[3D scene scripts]
=====
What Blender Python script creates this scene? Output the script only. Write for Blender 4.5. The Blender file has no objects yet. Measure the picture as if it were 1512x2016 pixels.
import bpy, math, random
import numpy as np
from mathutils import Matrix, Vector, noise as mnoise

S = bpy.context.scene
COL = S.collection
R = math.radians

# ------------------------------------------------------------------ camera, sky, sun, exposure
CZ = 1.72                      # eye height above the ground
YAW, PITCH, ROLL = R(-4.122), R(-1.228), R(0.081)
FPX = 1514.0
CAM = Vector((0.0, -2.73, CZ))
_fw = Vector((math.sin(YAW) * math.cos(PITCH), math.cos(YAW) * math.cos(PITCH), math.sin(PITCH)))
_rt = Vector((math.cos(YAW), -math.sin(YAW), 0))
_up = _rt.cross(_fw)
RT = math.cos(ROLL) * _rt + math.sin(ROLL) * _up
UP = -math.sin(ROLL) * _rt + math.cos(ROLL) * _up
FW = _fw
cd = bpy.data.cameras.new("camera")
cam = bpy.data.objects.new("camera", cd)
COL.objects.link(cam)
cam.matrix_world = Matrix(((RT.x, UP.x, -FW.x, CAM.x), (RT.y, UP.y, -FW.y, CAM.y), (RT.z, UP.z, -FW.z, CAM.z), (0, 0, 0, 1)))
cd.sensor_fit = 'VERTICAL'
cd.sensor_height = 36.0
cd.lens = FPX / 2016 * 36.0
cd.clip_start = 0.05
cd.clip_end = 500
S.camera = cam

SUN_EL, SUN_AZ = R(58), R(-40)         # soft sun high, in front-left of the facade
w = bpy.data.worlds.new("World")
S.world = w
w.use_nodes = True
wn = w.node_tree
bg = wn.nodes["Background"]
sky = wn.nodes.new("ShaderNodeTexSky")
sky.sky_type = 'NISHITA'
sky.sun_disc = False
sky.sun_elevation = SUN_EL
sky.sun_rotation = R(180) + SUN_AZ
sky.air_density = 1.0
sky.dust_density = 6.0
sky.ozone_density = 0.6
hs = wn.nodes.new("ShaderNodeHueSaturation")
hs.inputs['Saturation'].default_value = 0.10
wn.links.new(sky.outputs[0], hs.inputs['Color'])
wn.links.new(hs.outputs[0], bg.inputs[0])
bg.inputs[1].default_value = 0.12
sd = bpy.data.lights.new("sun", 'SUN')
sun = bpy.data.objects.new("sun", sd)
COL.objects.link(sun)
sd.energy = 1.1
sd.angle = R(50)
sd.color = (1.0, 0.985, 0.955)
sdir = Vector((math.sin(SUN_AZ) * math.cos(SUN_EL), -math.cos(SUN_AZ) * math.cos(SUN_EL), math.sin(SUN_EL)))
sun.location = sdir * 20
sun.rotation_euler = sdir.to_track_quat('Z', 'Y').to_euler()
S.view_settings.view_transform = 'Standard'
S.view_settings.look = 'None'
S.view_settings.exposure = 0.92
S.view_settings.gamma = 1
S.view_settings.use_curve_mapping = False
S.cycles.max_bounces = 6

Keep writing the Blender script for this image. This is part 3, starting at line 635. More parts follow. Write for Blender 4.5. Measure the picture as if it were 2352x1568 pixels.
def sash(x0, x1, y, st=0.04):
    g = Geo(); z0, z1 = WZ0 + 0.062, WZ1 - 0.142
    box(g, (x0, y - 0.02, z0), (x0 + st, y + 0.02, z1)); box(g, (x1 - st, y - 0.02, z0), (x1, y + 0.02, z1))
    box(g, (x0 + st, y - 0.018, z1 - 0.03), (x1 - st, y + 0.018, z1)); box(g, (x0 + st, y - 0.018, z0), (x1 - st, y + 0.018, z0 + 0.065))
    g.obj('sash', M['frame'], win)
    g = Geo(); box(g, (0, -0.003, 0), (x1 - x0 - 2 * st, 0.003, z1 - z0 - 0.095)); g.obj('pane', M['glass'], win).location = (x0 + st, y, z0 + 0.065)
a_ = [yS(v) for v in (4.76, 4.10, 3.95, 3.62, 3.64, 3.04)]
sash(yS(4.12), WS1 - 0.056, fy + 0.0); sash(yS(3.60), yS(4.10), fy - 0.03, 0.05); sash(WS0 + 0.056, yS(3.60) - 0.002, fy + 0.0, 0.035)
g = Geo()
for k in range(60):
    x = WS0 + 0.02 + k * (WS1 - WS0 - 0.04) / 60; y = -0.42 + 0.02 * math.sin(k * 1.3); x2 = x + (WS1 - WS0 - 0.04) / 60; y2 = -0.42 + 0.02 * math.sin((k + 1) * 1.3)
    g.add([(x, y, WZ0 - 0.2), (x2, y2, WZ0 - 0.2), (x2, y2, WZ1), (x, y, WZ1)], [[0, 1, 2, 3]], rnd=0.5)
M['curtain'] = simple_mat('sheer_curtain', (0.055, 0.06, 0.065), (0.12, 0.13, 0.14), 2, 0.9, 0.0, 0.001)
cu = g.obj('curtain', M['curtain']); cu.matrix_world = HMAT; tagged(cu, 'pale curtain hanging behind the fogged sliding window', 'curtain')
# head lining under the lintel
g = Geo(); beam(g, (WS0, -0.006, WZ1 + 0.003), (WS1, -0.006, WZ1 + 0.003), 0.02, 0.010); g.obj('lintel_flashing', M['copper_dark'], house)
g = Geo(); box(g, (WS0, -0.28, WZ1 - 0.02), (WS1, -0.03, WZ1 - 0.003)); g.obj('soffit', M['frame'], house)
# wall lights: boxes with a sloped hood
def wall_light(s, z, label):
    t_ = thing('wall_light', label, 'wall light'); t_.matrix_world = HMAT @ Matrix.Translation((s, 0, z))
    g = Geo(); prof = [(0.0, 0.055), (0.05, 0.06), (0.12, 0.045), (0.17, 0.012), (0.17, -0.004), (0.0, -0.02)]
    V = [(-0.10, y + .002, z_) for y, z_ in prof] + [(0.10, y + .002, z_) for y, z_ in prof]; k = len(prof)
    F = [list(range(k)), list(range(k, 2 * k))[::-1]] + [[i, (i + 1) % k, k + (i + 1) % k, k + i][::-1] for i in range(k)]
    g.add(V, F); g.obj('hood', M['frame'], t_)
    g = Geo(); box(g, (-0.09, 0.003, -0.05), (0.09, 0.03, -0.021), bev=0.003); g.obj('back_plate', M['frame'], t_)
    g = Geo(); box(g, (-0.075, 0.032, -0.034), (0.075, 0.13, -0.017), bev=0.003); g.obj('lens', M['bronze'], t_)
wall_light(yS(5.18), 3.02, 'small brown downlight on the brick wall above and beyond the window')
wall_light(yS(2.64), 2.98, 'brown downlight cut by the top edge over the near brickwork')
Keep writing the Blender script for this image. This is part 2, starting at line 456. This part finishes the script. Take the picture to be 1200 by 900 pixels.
=====
*Problem to solve*:
Reproduce each record exactly, leaving nothing out.

*Task solution*:
What Blender Python script creates this scene? Output the script only. Write for Blender 4.5. The Blender file has no objects yet. Measure the picture as if it were 1512x2016 pixels.
import bpy, math, random
import numpy as np
from mathutils import Matrix, Vector, noise as mnoise

S = bpy.context.scene
COL = S.collection
R = math.radians

# ------------------------------------------------------------------ camera, sky, sun, exposure
CZ = 1.72                      # eye height above the ground
YAW, PITCH, ROLL = R(-4.122), R(-1.228), R(0.081)
FPX = 1514.0
CAM = Vector((0.0, -2.73, CZ))
_fw = Vector((math.sin(YAW) * math.cos(PITCH), math.cos(YAW) * math.cos(PITCH), math.sin(PITCH)))
_rt = Vector((math.cos(YAW), -math.sin(YAW), 0))
_up = _rt.cross(_fw)
RT = math.cos(ROLL) * _rt + math.sin(ROLL) * _up
UP = -math.sin(ROLL) * _rt + math.cos(ROLL) * _up
FW = _fw
cd = bpy.data.cameras.new("camera")
cam = bpy.data.objects.new("camera", cd)
COL.objects.link(cam)
cam.matrix_world = Matrix(((RT.x, UP.x, -FW.x, CAM.x), (RT.y, UP.y, -FW.y, CAM.y), (RT.z, UP.z, -FW.z, CAM.z), (0, 0, 0, 1)))
cd.sensor_fit = 'VERTICAL'
cd.sensor_height = 36.0
cd.lens = FPX / 2016 * 36.0
cd.clip_start = 0.05
cd.clip_end = 500
S.camera = cam

SUN_EL, SUN_AZ = R(58), R(-40)         # soft sun high, in front-left of the facade
w = bpy.data.worlds.new("World")
S.world = w
w.use_nodes = True
wn = w.node_tree
bg = wn.nodes["Background"]
sky = wn.nodes.new("ShaderNodeTexSky")
sky.sky_type = 'NISHITA'
sky.sun_disc = False
sky.sun_elevation = SUN_EL
sky.sun_rotation = R(180) + SUN_AZ
sky.air_density = 1.0
sky.dust_density = 6.0
sky.ozone_density = 0.6
hs = wn.nodes.new("ShaderNodeHueSaturation")
hs.inputs['Saturation'].default_value = 0.10
wn.links.new(sky.outputs[0], hs.inputs['Color'])
wn.links.new(hs.outputs[0], bg.inputs[0])
bg.inputs[1].default_value = 0.12
sd = bpy.data.lights.new("sun", 'SUN')
sun = bpy.data.objects.new("sun", sd)
COL.objects.link(sun)
sd.energy = 1.1
sd.angle = R(50)
sd.color = (1.0, 0.985, 0.955)
sdir = Vector((math.sin(SUN_AZ) * math.cos(SUN_EL), -math.cos(SUN_AZ) * math.cos(SUN_EL), math.sin(SUN_EL)))
sun.location = sdir * 20
sun.rotation_euler = sdir.to_track_quat('Z', 'Y').to_euler()
S.view_settings.view_transform = 'Standard'
S.view_settings.look = 'None'
S.view_settings.exposure = 0.92
S.view_settings.gamma = 1
S.view_settings.use_curve_mapping = False
S.cycles.max_bounces = 6

Keep writing the Blender script for this image. This is part 3, starting at line 635. More parts follow. Write for Blender 4.5. Measure the picture as if it were 2352x1568 pixels.
def sash(x0, x1, y, st=0.04):
    g = Geo(); z0, z1 = WZ0 + 0.062, WZ1 - 0.142
    box(g, (x0, y - 0.02, z0), (x0 + st, y + 0.02, z1)); box(g, (x1 - st, y - 0.02, z0), (x1, y + 0.02, z1))
    box(g, (x0 + st, y - 0.018, z1 - 0.03), (x1 - st, y + 0.018, z1)); box(g, (x0 + st, y - 0.018, z0), (x1 - st, y + 0.018, z0 + 0.065))
    g.obj('sash', M['frame'], win)
    g = Geo(); box(g, (0, -0.003, 0), (x1 - x0 - 2 * st, 0.003, z1 - z0 - 0.095)); g.obj('pane', M['glass'], win).location = (x0 + st, y, z0 + 0.065)
a_ = [yS(v) for v in (4.76, 4.10, 3.95, 3.62, 3.64, 3.04)]
sash(yS(4.12), WS1 - 0.056, fy + 0.0); sash(yS(3.60), yS(4.10), fy - 0.03, 0.05); sash(WS0 + 0.056, yS(3.60) - 0.002, fy + 0.0, 0.035)
g = Geo()
for k in range(60):
    x = WS0 + 0.02 + k * (WS1 - WS0 - 0.04) / 60; y = -0.42 + 0.02 * math.sin(k * 1.3); x2 = x + (WS1 - WS0 - 0.04) / 60; y2 = -0.42 + 0.02 * math.sin((k + 1) * 1.3)
    g.add([(x, y, WZ0 - 0.2), (x2, y2, WZ0 - 0.2), (x2, y2, WZ1), (x, y, WZ1)], [[0, 1, 2, 3]], rnd=0.5)
M['curtain'] = simple_mat('sheer_curtain', (0.055, 0.06, 0.065), (0.12, 0.13, 0.14), 2, 0.9, 0.0, 0.001)
cu = g.obj('curtain', M['curtain']); cu.matrix_world = HMAT; tagged(cu, 'pale curtain hanging behind the fogged sliding window', 'curtain')
# head lining under the lintel
g = Geo(); beam(g, (WS0, -0.006, WZ1 + 0.003), (WS1, -0.006, WZ1 + 0.003), 0.02, 0.010); g.obj('lintel_flashing', M['copper_dark'], house)
g = Geo(); box(g, (WS0, -0.28, WZ1 - 0.02), (WS1, -0.03, WZ1 - 0.003)); g.obj('soffit', M['frame'], house)
# wall lights: boxes with a sloped hood
def wall_light(s, z, label):
    t_ = thing('wall_light', label, 'wall light'); t_.matrix_world = HMAT @ Matrix.Translation((s, 0, z))
    g = Geo(); prof = [(0.0, 0.055), (0.05, 0.06), (0.12, 0.045), (0.17, 0.012), (0.17, -0.004), (0.0, -0.02)]
    V = [(-0.10, y + .002, z_) for y, z_ in prof] + [(0.10, y + .002, z_) for y, z_ in prof]; k = len(prof)
    F = [list(range(k)), list(range(k, 2 * k))[::-1]] + [[i, (i + 1) % k, k + (i + 1) % k, k + i][::-1] for i in range(k)]
    g.add(V, F); g.obj('hood', M['frame'], t_)
    g = Geo(); box(g, (-0.09, 0.003, -0.05), (0.09, 0.03, -0.021), bev=0.003); g.obj('back_plate', M['frame'], t_)
    g = Geo(); box(g, (-0.075, 0.032, -0.034), (0.075, 0.13, -0.017), bev=0.003); g.obj('lens', M['bronze'], t_)
wall_light(yS(5.18), 3.02, 'small brown downlight on the brick wall above and beyond the window')
wall_light(yS(2.64), 2.98, 'brown downlight cut by the top edge over the near brickwork')
Keep writing the Blender script for this image. This is part 2, starting at line 456. This part finishes the script. Take the picture to be 1200 by 900 pixels.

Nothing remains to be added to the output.